Lo perdí de vista al mudarme. Volví a veces a la Contrescarpe: sus vagos habían desaparecido, el kiosco substituido por una fuente con cadenas alrededor.

“¿Ya te acordaste de mí?”

¿Cómo iba a reconocerlo en ese viejo, en la piltrafa que se había convertido? Tuve el sentimiento de hallarme frente a los restos abandonados por la vida desde muchos años antes.

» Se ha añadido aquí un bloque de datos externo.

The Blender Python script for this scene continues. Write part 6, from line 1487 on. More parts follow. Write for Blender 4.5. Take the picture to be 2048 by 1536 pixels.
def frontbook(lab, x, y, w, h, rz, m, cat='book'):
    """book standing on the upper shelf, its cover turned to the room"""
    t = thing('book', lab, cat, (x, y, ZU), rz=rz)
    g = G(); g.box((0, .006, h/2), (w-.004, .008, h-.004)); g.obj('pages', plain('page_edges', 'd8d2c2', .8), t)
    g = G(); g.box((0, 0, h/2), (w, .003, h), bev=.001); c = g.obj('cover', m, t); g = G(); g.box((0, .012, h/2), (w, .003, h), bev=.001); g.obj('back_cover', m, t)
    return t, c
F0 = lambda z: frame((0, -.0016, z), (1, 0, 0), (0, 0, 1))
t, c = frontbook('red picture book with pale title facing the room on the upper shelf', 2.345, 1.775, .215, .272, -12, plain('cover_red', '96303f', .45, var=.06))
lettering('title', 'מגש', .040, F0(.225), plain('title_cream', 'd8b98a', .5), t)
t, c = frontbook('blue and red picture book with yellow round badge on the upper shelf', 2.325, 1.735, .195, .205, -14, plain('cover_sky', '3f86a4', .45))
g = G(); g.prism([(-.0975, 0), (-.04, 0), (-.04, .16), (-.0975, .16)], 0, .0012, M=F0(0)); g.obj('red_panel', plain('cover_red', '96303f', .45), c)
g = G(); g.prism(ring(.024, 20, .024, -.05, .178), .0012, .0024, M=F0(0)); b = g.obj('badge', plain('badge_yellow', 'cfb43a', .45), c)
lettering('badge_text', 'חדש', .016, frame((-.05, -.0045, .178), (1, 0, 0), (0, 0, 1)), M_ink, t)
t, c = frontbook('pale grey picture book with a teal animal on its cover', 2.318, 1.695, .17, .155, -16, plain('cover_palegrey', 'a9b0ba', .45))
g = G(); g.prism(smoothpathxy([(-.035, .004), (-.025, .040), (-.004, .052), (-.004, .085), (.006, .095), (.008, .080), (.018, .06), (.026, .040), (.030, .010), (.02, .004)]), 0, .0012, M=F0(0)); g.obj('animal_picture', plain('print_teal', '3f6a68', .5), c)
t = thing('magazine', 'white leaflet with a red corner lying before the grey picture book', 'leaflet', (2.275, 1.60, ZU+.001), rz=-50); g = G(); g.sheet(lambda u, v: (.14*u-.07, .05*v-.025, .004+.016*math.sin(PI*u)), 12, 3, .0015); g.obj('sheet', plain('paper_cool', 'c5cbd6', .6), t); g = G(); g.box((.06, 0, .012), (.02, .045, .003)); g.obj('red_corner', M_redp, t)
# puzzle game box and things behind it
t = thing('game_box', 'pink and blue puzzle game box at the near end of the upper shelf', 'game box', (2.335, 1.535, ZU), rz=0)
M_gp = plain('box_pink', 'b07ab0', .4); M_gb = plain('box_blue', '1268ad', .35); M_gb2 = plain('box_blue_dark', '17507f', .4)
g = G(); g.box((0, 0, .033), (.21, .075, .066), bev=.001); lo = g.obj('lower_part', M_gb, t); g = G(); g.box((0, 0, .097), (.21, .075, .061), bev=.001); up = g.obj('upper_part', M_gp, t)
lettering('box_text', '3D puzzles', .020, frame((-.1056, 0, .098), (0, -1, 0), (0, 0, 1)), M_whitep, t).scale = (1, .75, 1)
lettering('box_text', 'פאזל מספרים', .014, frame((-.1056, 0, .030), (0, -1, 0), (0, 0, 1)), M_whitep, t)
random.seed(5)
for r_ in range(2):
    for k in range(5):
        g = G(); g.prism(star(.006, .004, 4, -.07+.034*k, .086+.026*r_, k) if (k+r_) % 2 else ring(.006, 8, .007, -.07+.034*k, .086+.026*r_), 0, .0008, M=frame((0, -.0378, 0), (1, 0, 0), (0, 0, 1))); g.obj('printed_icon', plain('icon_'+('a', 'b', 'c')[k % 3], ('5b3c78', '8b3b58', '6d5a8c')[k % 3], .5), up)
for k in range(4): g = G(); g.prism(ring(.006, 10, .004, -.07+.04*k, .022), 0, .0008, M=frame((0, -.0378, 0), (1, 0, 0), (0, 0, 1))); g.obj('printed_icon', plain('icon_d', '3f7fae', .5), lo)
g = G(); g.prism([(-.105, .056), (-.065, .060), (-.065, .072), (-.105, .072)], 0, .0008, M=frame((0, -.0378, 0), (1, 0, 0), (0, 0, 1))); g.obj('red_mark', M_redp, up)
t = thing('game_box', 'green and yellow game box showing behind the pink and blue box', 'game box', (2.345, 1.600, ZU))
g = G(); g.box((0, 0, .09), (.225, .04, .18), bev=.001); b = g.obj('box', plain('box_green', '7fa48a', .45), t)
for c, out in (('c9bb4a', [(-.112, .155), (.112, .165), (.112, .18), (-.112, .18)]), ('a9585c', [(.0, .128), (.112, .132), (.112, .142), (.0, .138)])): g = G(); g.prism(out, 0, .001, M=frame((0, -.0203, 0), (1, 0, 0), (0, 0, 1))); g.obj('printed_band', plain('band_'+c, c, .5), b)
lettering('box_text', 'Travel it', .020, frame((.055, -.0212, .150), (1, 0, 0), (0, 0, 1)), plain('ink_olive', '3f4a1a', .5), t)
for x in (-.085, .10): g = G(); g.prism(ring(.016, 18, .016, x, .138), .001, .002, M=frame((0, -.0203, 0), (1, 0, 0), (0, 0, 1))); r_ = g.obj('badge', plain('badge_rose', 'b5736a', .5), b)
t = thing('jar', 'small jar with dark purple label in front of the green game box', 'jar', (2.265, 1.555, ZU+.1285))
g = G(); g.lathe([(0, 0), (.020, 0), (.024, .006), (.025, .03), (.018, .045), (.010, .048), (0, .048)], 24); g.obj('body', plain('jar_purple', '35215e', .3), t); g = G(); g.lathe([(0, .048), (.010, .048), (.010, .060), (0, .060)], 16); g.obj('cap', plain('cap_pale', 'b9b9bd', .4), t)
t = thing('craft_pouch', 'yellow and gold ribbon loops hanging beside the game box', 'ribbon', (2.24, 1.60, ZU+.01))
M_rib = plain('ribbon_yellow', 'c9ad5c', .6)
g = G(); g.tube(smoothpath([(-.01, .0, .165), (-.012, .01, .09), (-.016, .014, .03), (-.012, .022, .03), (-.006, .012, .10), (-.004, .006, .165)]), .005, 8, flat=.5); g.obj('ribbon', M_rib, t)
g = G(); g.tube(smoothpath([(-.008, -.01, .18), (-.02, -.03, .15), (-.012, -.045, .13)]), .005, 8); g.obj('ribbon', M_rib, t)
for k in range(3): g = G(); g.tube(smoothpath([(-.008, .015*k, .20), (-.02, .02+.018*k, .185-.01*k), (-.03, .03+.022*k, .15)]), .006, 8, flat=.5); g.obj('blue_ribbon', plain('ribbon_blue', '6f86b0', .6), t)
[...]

Me agaché para saludarlo de mano, pero me rechazó: “Huelo mal, si he sabido...” Le pregunté por dónde andaba ahora. “En busca, los clochards no son como antes, exigen limosnas, son violentos, no todos, por fortuna, pero casi todos hacen teatro y fabulan leyendas a los paseantes que necesitan ejercer su compasión. Ah, tu amigo, creo que era ujier o inspector fiscal, ése que deseaba ser libre, vivir bajo un puente con una botella de vino, ¿se atrevió al fin?” “Siguió embargando muebles toda su vida, ya murió, en su cama, me imagino.” “Y el otro, el que bajó a pedirnos una botella a las cinco de la mañana, muy simpático. Como era la última, lo invitamos a beber un trago, nos lo pagó con creces.”

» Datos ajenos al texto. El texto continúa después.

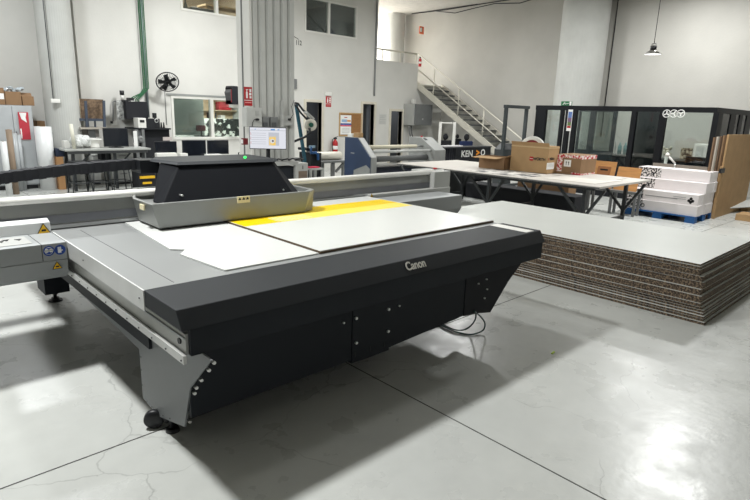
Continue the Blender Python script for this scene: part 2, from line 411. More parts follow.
# ================================================================ FLATBED PRINTER
ZT = .80
pr = root('flatbed_printer', (2.2, 3.2, 0), 'large grey and charcoal flatbed printer standing across the middle of the floor', 'printer')
xl, xr = .87, 3.63
bed = G().box(xl+.004, xr, 2.42, 5.35, ZT-.03, ZT).build('print_bed', bed_m, pr)
G().box(1.02, 1.024, 2.45, 3.9, ZT, ZT+.001).build('bed_seam', dgrey, bed)
sk = G().prism([(2.42,ZT-.1),(2.42,ZT-.001),(5.35,ZT-.001),(5.35,ZT-.1)], 'x', xl-.004, xl+.004).build('bed_skirt', mat('pale_skirt', (205,206,205), .4), pr)
G().box(xr, xr+.006, 2.42, 5.35, ZT-.1, ZT).build('bed_skirt', lgrey, pr)
for y in (2.47, 3.3): G().cyl((xl-.008, y, ZT-.05), (xl-.004, y, ZT-.05), .004, 8).build('screw', dgrey, sk)
# bed carcass below (dark recess)
G().box(xl+.1, xr-.06, 2.2, 5.2, .58, ZT-.03).build('bed_frame', dark_panel, pr)
# side rail with bright lip
rl = G().box(xl+.03, xl+.12, 2.075, 4.2, .60, .69).build('side_rail', lgrey, pr)
G().box(xl+.022, xl+.03, 2.075, 4.2, .665, .675).build('rail_edge', alu, rl)
G().prism([(2.06,.565),(2.06,.603),(3.9,.603),(3.9,.565)], 'x', xl+.010, xl+.024).build('rail_lip', mat('lip_paint', (196,197,195), .4), rl)
for k in range(12): G().cyl((xl+.006, 2.08+k*.155, .578), (xl+.010, 2.08+k*.155, .578), .0045, 8).build('rivet', dgrey, rl)
G().cyl((xl+.024, 2.13, .645), (xl+.03, 2.13, .645), .014, 14).build('knob_hole', black, rl)
# front bar
cap = G().prism([(2.42,ZT),(2.085,ZT),(2.035,.72),(2.42,.72)], 'x', xl, 3.67).build('front_bar', charcoal, pr, bevel=.004)
G().prism([(2.05,.716),(2.05,.597),(2.072,.597),(2.072,.716)], 'x', xl+.04, 3.66).build('fascia', dark_panel, pr, bevel=.003)
text('Canon', .07, (2.28, 2.0605, .766), (1,0,0), (0,.05,.08), logo_m, pr, 'brand_lettering', .001, .0016, .88)
# side plate with scalloped front edge
XPL = xl+.085
def sp_at(a, b): q = ax(a, b, XPL); return (q.y, q.z)
SP = [(1.99,.60),sp_at(211,360.5),sp_at(190,388),sp_at(184.5,427),sp_at(158,416),sp_at(143,398),sp_at(139,349),(4.25,.43),(4.25,.60)]
sp = G().prism(SP, 'x', XPL, XPL+.008).build('side_plate', mat('plate_grey', (112,115,117), .45, var=.03), pr)
for a, b in ((213,362),(208,369.5),(200.5,379.5),(195.5,387),(193.8,392.5),(191,409),(189,421)):
    q = ax(a, b, XPL+.02); G().cyl((q.x, q.y+.004, q.z), (q.x, q.y-.014, q.z), .0075, 10).build('bolt', steel, sp)
for a, b in ((147,401.5),(152,407),(157,412),(163,415.5),(170,418.5),(142.5,385),(141.5,370),(141,357)):
    q = ax(a, b, XPL); G().cyl((XPL-.003, q.y, q.z), (XPL, q.y, q.z), .004, 8).build('rivet', dgrey, sp)
for y in [2.95+.16*k for k in range(8)]: G().cyl((XPL-.003, y, .45), (XPL, y, .45), .004, 8).build('rivet', dgrey, sp)
G().box(XPL-.003, XPL, 3.02, 3.028, .43, .56).build('plate_seam', black, sp)
# front panels (upright, set back below the fascia)
YP = 2.2
xs0, xs1 = ay(352,330,YP).x, ay(389.5,320,YP).x
G().box(XPL+.008, xs0-.003, YP, YP+.03, .225, .62).build('front_panel', dark_panel, pr)
cpn = G().box(xs0, xs1, YP-.004, YP+.03, .205, .62).build('centre_panel', dark_panel, pr)
G().prism([(xs1+.003,.22),(2.95,.255),(2.95,.62),(xs1+.003,.62)], 'y', YP, YP+.03).build('front_panel', dark_panel, pr)
for a, b in ((355.5,318),(355.5,342.5),(388,309),(387.5,331)):
    q = ay(a, b, YP-.004); G().cyl((q.x+.0, YP-.004, q.z), (q.x, YP-.016, q.z), .0085, 10).build('bolt', steel, cpn)
for a, b in ((355,355),(370,349),(384,345)):
    q = ay(a, b, YP-.004); G().box(q.x-.004, q.x+.004, YP-.007, YP-.004, q.z-.015, q.z+.015).build('slot', black, cpn)
for a, b in ((343,322.5),(398.5,305.5)):
    q = ay(a, b, YP); G().cyl((q.x,YP,q.z),(q.x,YP-.012,q.z), .006, 8).build('bolt', steel, pr)
G().prism([(2.95,.255),(3.12,.238),(3.27,.21),(3.47,.41),(3.62,.52),(3.62,.62),(2.95,.62)], 'y', YP-.006, YP+.3).build('underframe', black2, pr)
for a, b in ((478,283.5),(486,279),(486.5,289),(484,298)):
    q = ay(a, b, YP-.006); G().cyl((q.x,YP-.006,q.z),(q.x,YP-.016,q.z), .006, 8).build('bolt', steel, pr)
for x0, x1 in ((xl+.07, 3.5),):
    G().box(x0, x1, 2.6, 5.1, .43, .58).build('base_frame', dark_panel, pr)
# feet
def foot(x, y, top, nm='levelling_foot'):
    f = G().cyl((x,y,.0), (x,y,.012), .055, 20, .05).cyl((x,y,.012), (x,y,.03), .03, 14).cyl((x,y,.03), (x,y,top), .014, 10).cyl((x,y,.06),(x,y,.085), .026, 6)
    return f.build(nm, black, pr)
foot(1.07, 5.0, .1)
G().box(.98, 1.16, 4.9, 5.15, .09, .58).build('rear_leg', dark_panel, pr)
foot(3.35, 5.0, .3); G().box(3.25, 3.5, 4.85, 5.15, .3, .58).build('rear_leg', dark_panel, pr)
q = az(157, 430, 0)
cw = G().lathe((q.x+.0, q.y+.03, .05), [(.0,-.018),(.043,-.018),(.05,-.01),(.05,.01),(.043,.018),(0,.018)], 20, axis=(.5,.85,0)).build('castor_wheel', black, pr)
G().box(q.x+.03, q.x+.11, q.y-.04, q.y+.05, .04, .16).build('castor_fork', black, pr, bevel=.01)
q = az(169, 432, 0); G().cyl((q.x+.02,q.y,0),(q.x+.02,q.y,.02), .035, 16, .03).cyl((q.x+.02,q.y,.02),(q.x+.02,q.y,.16), .015, 10).build('levelling_foot', black, pr)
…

Me contó algo de su vida en la cárcel, siete años: “y otros que se imaginan que uno es libre.” Siguió evocando recuerdos y nostalgias un rato. El alcohol no había horadado su memoria. Le enseñó, en cambio, a invocar seres a quienes sabía hacer viajar de fondos oscuros del tiempo. Al despedirme, pensé que Jean-Luc, más que llamarme, me invocó desde otra vida.